MITRE ATT&CK Mapping
- T1098 – Account Manipulation
- T1078 – Valid Accounts
- T1195 – Supply Chain Compromise
Detection & Monitoring
High-Risk Events to Monitor
- Sudden role changes
- New project owners without admin approval
- Organization setting changes by non-admins
Detection Rule Example
IF project_role changes to OWNER
AND actor_role NOT IN [OrgAdmin]
THEN critical alert
Log Sources to Enable
- Organization audit logs
- Project membership change logs
- Authentication and session logs
- CI/CD execution logs
Proof-of-Concept Status
- No public PoC released
- Private exploitation confirmed during security research
- Exploit requires no race conditions or timing abuse
Patch & Remediation
Official Fix:
Upgrade to the patched Gitea release that adds strict server-side role validation and blocks unauthorized ownership transitions.

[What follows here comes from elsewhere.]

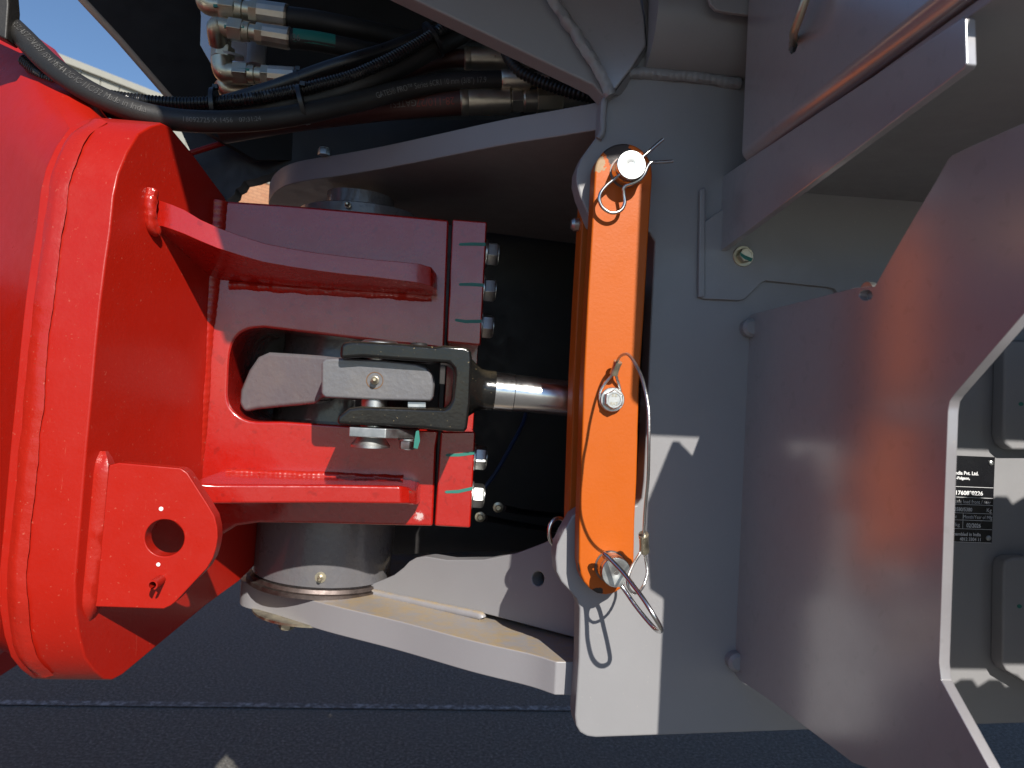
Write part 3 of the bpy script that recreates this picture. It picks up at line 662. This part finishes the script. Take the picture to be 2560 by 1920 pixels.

Official Patch Link: https://github.com/go-gitea/gitea/releases
Defensive Measures
- Review organization membership weekly
- Disable self-service role changes
- Lock CI secrets behind admin approval
- Monitor webhook creation events
Final Takeaway
Both vulnerabilities represent high-confidence, low-complexity attack paths that can:
- Destroy repositories
- Compromise CI/CD pipelines
- Enable full organization takeover
If Gitea is exposed to the internet or used internally without strict monitoring, immediate patching is strongly advised.